If this is your first build I suggest you read your motherboard manual cover to cover, it should explain how to connect everything to your motherboard.
Most of the time will need to plug your heatsink fan into the motherboard or the system will sense 0 RPMS and stop.
Other than that plug them in any way you want.
Usually the choice is make for you by the type of power connector the fan has.
Some simple rules
1) Don't skip the standoffs and screw the motherboard directly to the case. You will short all the pins on the back of the motherboard.
I know someone who returned a motherboard to a local store getting only half his money back before he realized his mistake.
2) Don't touch any jumpers unless you know exactly what it is for and why your are changing it. You know you are dealing with a pro when they tell you they set just the jumpers on their SATA HD to Master. (SATA drives don't have master/slave jumper settings, they just copied the settings from the drive it was replacing)
3) Don't plug anything in just because it looks like it will fit.
I had someone plug a flopply powerconnector into thier soundcard. Some people will plug a spare powerconnector into anything handy because they thing a dangling wire means somethings come lose.
4) Make sure everything is snuggly connected. PCI cards and memory modules should be nice and level, a slight angle will short two of the pins.
4b) If it doesn't fit, don't automatically push harder to make it fit.
I just fixed a PC where someone who added 128 MB to thier system by shoving it backwards. The pins were actually on the side away from the motherboard! That was too years ago and he never noticed that the system still only had 32 MB of memory. I know he put the memory in himself because he bragged about it.
Also there are people who will just push harder if a capacitor on the motherboard was blocking a oversized heatsink or a component on their extra long video card.
5) Don't send be in a rush to send a part back as defective.
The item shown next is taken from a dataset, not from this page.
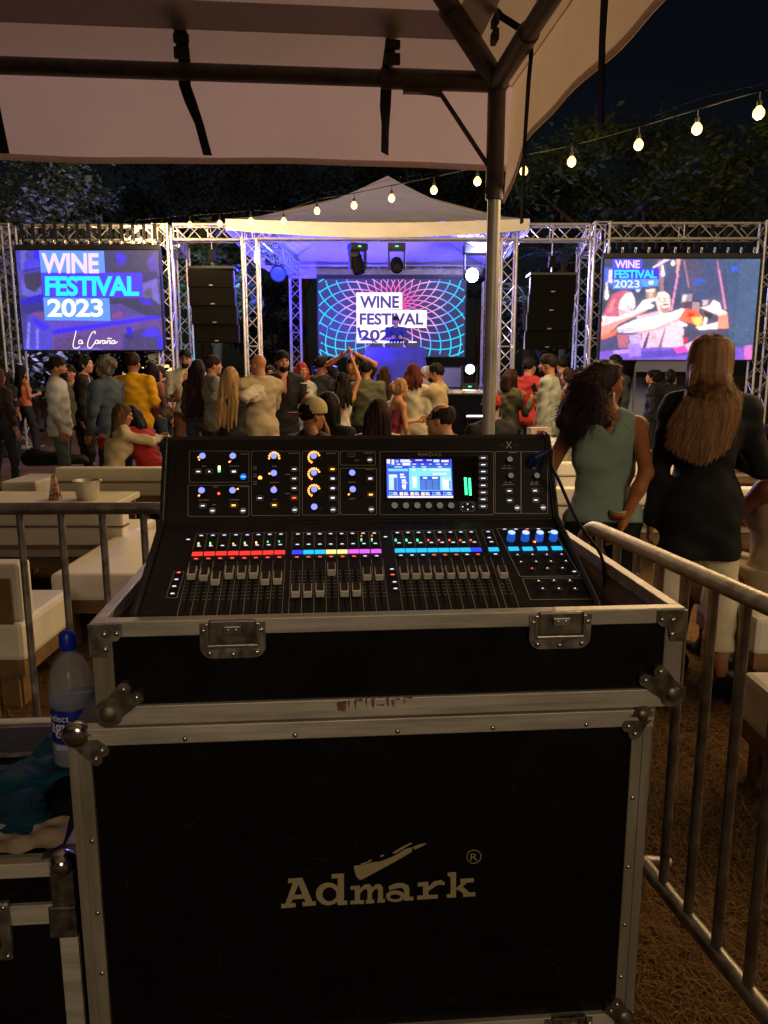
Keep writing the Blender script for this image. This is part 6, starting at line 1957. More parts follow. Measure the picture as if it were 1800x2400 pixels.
ARMS = {
    'down': ((.16, -.02, -1), (.04, .22, -1)), 'down2': ((.22, .05, -1), (-.05, .35, -1)), 'hold': ((.14, .12, -1), (-.42, 1, .20)), 'cup': ((.16, .2, -1), (-.25, .9, .65)),
    'up': ((.30, .25, 1), (-.35, .15, .9)), 'uphead': ((.55, .25, .9), (-1, .2, .55)), 'neck': ((.12, 1, .10), (-.30, .75, .75)), 'hug': ((.25, .95, -.30), (-.65, .75, .1)),
    'front': ((.10, .55, -.85), (-.35, .9, .1)), 'hip': ((.50, -.38, -.85), (-.35, .10, -1)), 'phone': ((.10, .45, -.9), (-.30, .65, .85)), 'table': ((.1, .7, -.8), (-.2, .9, -.15)), 'back': ((.2, -.25, -1), (-.2, -.2, -1)),
    'wave': ((.35, .3, -.8), (.15, .35, 1)), 'lean': ((.25, .55, -1), (.15, .25, -1))}
def tr(V, Rm, t):
    return V @ np.asarray(Rm).T + np.asarray(t)
def join(parts):
    VV, FF, o = [], [], 0
    for V, F in parts:
        VV.append(V); FF.append(np.asarray(F) + o); o += len(V)
    return np.concatenate(VV), np.concatenate(FF)
SKIN = {}
def skin(c):
    return mat("skin_" + c, lin(c), rough=.5, var=.08, scale=18, spec=.35)
def cloth(c, kind="plain"):
    if kind == "hair":
        return mat("hair_" + c, lin(c), rough=.72, var=.55, scale=26, stretch=(1, 1, .06), col2=tuple(min(1, x * 1.7 + .004) for x in lin(c)), spec=.18, bump=.5, bscale=60)
    return mat("cloth_" + c, lin(c), rough=.85, var=.10, scale=7, bump=.3, bscale=22)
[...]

I online friend built a PC and couldn't both memory modules recognized. I tole him to posted to Corsairs Forum, which he did, but he skipped all the tests I told him to run and sent back the motherboard for a replacement. Then he sent back the memory for a replacement. Finally gets online and tells me he decided the Corsair memory doesn't work on with his motherboard. I look up his post and Corsair's RAM guy told him a couple hours after he posted that he had bought ECC memory for a board that only took non-ECC.
Weird, because either module would still work in the first slot when the manual says ECC shouldn't work at all.
5b) If someone suggests you test a part don't skip the test and return the part. Twice I had people send back memory module becasue I told them to try runing memtest86 to verify they were working correctly, without running the test.
Actually none of this is probably usefull to you. But it might make you feel less stupid if you make a mistake.
If you don't know something ask or look it up, don't guess. And if you run into problems it usually a simple mistake rather than a defective part or some perviously unknown incompatibility between parts.